> [DIRECTION] Take the material below and write it all out again exactly.

> [RECORDED INFORMATION]
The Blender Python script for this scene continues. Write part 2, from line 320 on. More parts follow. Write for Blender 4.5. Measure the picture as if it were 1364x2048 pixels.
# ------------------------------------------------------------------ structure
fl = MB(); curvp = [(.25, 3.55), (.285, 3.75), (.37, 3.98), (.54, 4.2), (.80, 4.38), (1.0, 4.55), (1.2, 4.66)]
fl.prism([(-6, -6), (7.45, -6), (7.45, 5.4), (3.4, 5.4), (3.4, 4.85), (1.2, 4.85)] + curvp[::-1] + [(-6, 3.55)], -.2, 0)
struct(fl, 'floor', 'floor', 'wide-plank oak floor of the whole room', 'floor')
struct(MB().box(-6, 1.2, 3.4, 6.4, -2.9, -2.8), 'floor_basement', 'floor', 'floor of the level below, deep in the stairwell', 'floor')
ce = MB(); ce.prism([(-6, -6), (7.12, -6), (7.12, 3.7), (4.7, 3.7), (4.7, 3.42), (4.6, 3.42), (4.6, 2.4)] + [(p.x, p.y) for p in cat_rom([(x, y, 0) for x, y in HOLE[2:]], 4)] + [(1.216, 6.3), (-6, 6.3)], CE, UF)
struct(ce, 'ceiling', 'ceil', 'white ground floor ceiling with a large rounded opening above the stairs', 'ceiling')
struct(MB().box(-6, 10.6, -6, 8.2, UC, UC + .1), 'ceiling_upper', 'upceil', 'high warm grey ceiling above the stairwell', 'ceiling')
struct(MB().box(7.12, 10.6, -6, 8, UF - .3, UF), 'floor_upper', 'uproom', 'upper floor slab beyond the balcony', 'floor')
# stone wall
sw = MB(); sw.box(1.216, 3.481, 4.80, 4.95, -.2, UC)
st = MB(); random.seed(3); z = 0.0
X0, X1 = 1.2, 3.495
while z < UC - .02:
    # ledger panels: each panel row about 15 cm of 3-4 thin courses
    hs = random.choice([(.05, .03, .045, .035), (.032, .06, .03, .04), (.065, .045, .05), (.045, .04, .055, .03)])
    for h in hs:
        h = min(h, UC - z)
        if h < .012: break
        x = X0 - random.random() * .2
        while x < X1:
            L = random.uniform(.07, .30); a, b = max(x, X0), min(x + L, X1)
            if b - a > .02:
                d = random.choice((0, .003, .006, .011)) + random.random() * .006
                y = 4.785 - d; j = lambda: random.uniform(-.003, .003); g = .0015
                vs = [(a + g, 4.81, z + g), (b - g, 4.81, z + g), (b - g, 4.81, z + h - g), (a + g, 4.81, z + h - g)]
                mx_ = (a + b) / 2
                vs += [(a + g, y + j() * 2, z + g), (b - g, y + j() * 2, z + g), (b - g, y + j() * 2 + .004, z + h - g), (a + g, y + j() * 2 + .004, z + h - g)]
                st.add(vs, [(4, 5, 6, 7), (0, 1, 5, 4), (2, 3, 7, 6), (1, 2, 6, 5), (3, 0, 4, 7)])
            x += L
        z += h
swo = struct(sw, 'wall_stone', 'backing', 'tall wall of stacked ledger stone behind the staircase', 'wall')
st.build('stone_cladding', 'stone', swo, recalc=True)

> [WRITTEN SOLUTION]
The Blender Python script for this scene continues. Write part 2, from line 320 on. More parts follow. Write for Blender 4.5. Measure the picture as if it were 1364x2048 pixels.
# ------------------------------------------------------------------ structure
fl = MB(); curvp = [(.25, 3.55), (.285, 3.75), (.37, 3.98), (.54, 4.2), (.80, 4.38), (1.0, 4.55), (1.2, 4.66)]
fl.prism([(-6, -6), (7.45, -6), (7.45, 5.4), (3.4, 5.4), (3.4, 4.85), (1.2, 4.85)] + curvp[::-1] + [(-6, 3.55)], -.2, 0)
struct(fl, 'floor', 'floor', 'wide-plank oak floor of the whole room', 'floor')
struct(MB().box(-6, 1.2, 3.4, 6.4, -2.9, -2.8), 'floor_basement', 'floor', 'floor of the level below, deep in the stairwell', 'floor')
ce = MB(); ce.prism([(-6, -6), (7.12, -6), (7.12, 3.7), (4.7, 3.7), (4.7, 3.42), (4.6, 3.42), (4.6, 2.4)] + [(p.x, p.y) for p in cat_rom([(x, y, 0) for x, y in HOLE[2:]], 4)] + [(1.216, 6.3), (-6, 6.3)], CE, UF)
struct(ce, 'ceiling', 'ceil', 'white ground floor ceiling with a large rounded opening above the stairs', 'ceiling')
struct(MB().box(-6, 10.6, -6, 8.2, UC, UC + .1), 'ceiling_upper', 'upceil', 'high warm grey ceiling above the stairwell', 'ceiling')
struct(MB().box(7.12, 10.6, -6, 8, UF - .3, UF), 'floor_upper', 'uproom', 'upper floor slab beyond the balcony', 'floor')
# stone wall
sw = MB(); sw.box(1.216, 3.481, 4.80, 4.95, -.2, UC)
st = MB(); random.seed(3); z = 0.0
X0, X1 = 1.2, 3.495
while z < UC - .02:
    # ledger panels: each panel row about 15 cm of 3-4 thin courses
    hs = random.choice([(.05, .03, .045, .035), (.032, .06, .03, .04), (.065, .045, .05), (.045, .04, .055, .03)])
    for h in hs:
        h = min(h, UC - z)
        if h < .012: break
        x = X0 - random.random() * .2
        while x < X1:
            L = random.uniform(.07, .30); a, b = max(x, X0), min(x + L, X1)
            if b - a > .02:
                d = random.choice((0, .003, .006, .011)) + random.random() * .006
                y = 4.785 - d; j = lambda: random.uniform(-.003, .003); g = .0015
                vs = [(a + g, 4.81, z + g), (b - g, 4.81, z + g), (b - g, 4.81, z + h - g), (a + g, 4.81, z + h - g)]
                mx_ = (a + b) / 2
                vs += [(a + g, y + j() * 2, z + g), (b - g, y + j() * 2, z + g), (b - g, y + j() * 2 + .004, z + h - g), (a + g, y + j() * 2 + .004, z + h - g)]
                st.add(vs, [(4, 5, 6, 7), (0, 1, 5, 4), (2, 3, 7, 6), (1, 2, 6, 5), (3, 0, 4, 7)])
            x += L
        z += h
swo = struct(sw, 'wall_stone', 'backing', 'tall wall of stacked ledger stone behind the staircase', 'wall')
st.build('stone_cladding', 'stone', swo, recalc=True)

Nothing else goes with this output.